Day three was a 63-mile endurance test. The reward? At the end of our ride, we had our choice between two great time-tested eateries. SOB (Steedman’s Only Bar) features a pool table, and Betty and Bernie, the latter a retired Navy cook who produces the best steak in North America. Five and a half miles down the road in Portland, at the end of our day’s ride, our wives joined us at the old Riverfront Bar & Grill. The catfish and fried chicken looked so good, we ate again.
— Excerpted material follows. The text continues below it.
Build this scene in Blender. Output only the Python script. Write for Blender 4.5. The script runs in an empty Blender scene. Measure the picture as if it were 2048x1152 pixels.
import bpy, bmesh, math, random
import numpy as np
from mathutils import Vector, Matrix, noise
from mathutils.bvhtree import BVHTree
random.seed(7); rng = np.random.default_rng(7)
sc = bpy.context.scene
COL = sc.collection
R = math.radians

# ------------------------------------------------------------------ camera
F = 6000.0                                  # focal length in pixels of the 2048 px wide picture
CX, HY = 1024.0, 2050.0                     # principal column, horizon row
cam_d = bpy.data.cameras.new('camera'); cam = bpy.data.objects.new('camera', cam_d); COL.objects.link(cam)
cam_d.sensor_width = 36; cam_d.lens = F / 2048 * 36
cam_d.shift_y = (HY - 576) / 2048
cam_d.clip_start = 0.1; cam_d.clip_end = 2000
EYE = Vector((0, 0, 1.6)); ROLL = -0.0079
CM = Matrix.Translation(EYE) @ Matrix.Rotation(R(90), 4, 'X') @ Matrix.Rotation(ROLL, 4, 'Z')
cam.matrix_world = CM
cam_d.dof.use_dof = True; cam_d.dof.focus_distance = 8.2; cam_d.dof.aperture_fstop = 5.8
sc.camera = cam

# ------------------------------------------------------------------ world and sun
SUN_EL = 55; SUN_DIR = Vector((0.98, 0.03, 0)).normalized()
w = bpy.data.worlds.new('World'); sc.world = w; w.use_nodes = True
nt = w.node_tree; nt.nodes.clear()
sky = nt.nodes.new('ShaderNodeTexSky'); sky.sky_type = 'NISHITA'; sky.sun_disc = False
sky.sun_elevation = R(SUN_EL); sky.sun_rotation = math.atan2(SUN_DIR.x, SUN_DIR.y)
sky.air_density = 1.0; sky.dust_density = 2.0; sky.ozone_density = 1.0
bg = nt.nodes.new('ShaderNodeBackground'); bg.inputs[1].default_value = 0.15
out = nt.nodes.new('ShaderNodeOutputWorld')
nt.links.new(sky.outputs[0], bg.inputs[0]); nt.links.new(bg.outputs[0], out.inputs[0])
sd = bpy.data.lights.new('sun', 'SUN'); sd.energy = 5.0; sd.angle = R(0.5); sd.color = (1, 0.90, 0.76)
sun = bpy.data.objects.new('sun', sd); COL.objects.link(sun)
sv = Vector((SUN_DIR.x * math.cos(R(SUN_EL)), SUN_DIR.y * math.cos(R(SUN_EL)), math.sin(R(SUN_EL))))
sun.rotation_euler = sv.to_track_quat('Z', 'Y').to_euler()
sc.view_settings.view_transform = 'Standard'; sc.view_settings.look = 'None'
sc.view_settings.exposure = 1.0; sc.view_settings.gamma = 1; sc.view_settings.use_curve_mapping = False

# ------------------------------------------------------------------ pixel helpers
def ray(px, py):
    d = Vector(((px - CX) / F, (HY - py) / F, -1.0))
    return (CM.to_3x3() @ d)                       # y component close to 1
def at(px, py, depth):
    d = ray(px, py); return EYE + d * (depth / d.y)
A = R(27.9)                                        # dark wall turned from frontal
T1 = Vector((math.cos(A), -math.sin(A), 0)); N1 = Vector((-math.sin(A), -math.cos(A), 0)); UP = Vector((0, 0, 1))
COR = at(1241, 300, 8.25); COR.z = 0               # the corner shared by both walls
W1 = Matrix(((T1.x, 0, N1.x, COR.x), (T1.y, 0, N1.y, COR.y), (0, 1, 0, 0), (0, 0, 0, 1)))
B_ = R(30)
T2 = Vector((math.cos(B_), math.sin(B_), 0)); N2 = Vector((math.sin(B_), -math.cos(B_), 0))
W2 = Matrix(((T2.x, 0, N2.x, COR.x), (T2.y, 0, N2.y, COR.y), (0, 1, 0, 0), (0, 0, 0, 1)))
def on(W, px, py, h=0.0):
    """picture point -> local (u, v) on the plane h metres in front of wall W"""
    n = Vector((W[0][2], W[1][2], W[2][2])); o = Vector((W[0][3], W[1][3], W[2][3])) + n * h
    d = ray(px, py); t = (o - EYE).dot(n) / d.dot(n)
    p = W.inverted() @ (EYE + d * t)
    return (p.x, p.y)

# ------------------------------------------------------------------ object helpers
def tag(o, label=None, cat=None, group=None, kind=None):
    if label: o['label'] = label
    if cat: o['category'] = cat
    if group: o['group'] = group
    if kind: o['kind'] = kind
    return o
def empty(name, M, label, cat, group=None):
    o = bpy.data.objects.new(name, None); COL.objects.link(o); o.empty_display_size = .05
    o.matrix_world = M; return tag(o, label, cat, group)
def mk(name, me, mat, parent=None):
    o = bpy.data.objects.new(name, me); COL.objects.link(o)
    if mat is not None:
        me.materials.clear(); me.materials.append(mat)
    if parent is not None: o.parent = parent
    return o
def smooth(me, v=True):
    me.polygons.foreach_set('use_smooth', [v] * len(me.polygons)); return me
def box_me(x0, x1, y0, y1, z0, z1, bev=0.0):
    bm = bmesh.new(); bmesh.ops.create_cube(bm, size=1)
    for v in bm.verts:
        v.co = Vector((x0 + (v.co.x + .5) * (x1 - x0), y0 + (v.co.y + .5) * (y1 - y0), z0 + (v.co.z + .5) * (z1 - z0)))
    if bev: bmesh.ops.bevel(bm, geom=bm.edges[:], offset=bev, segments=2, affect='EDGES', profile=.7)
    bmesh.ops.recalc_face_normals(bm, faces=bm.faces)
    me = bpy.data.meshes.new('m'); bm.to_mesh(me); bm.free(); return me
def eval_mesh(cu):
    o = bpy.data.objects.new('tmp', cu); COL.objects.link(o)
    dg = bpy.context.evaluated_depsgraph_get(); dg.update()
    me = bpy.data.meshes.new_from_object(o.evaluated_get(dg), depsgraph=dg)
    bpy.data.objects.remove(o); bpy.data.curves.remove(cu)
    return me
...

The next day provided a special treat. Someday, if you haven’t already, you’ll discover Augusta. From your first Rocket Root Beer at the Augusta Brewing Company to the morning meal at the Brick House Bed & Breakfast, the town proves why it’s a paradise for vintners, shoppers, historians, and sore cyclists.

Distant whistles from a train across the river may remind you of a time when meals were served to the rhythm of the rails. As I sat in a hot tub in Augusta, I reflected on 67 places to eat…some of them restaurants, some of them general stores, some of them great.